Where I got it: Library
Rating: 3 stars
Cover Rating: 5 stars (I love it, but I feel like it has nothing to do with the book. Seeing this cover makes me think it's a faerie novel or at least some sort of fantasy.)
Genre: Young Adult
Publication Date: May 11, 2010
Publisher: Wendy Lamb Books
Page Count: 246 p.
Mary Finn is a girl from the country, sent away after her mother died and her father remarried. She gets a job as a maid in London, but soon some of her choices threaten her job and her virtue.
James Nelligan is an orphan who was taken in by a nice family until he was six. When he turned six he had to return to a home for foundlings. There he learns many things as he comes of age though the one thing he really wants to know(who his parents are) my soon be closer than he realizes.

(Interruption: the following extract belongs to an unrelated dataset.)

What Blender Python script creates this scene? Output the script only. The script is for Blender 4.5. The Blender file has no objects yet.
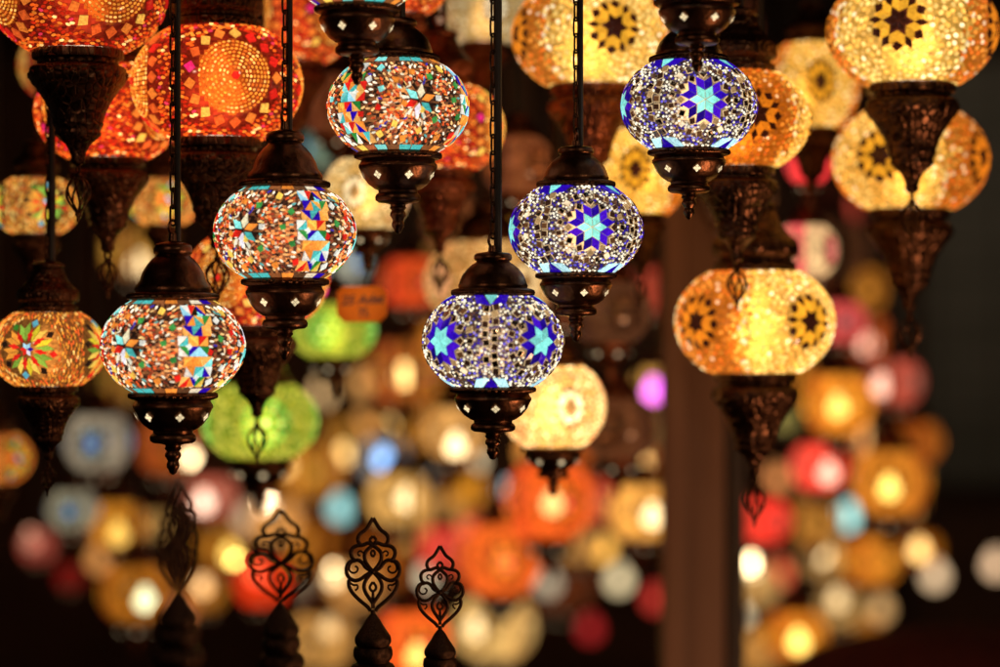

This was a nice historical fiction novel told from four alternating viewpoints. I really enjoyed reading about Mary and James and how there lives were led. At times some of the characters acted or sounded a bit more modern than I thought they should, but the overall tone of the novel was quite 1800s. It was nice discovering the little mysteries and trying to find out how the four people may or may not be connected. Mary has to take care of her(very young) other siblings after her mother dies, so it was disheartening to see her driven from her home by(yet another) wicked stepmother. Also, I do wish more had happened with Oliver. He seemed very nice, but not a lot happens to anyone in this novel I suppose. Not to say that the characters aren't developed, they just could have been developed further. Mary and James seem to be much more developed than the other two narrators Oliver and Eliza. This was a nice read and if you enjoy historical fiction then you should try it out. It was a very brief read, but it was an enjoyable one nonetheless.
First Line:
"I began exceeding ignorant, apart from what a girl can learn through family mayhem, a dead mother, a grim stepmother and a sorrowful parting from home."
Favorite Line:
"I woke up blinding dizzy, with some quick and wily rodent darting about my belly."
(really I just love the word wily... wily wily wily ;)
I felt the same way, it just seemed like nothing much happened to them. It was an okay book though.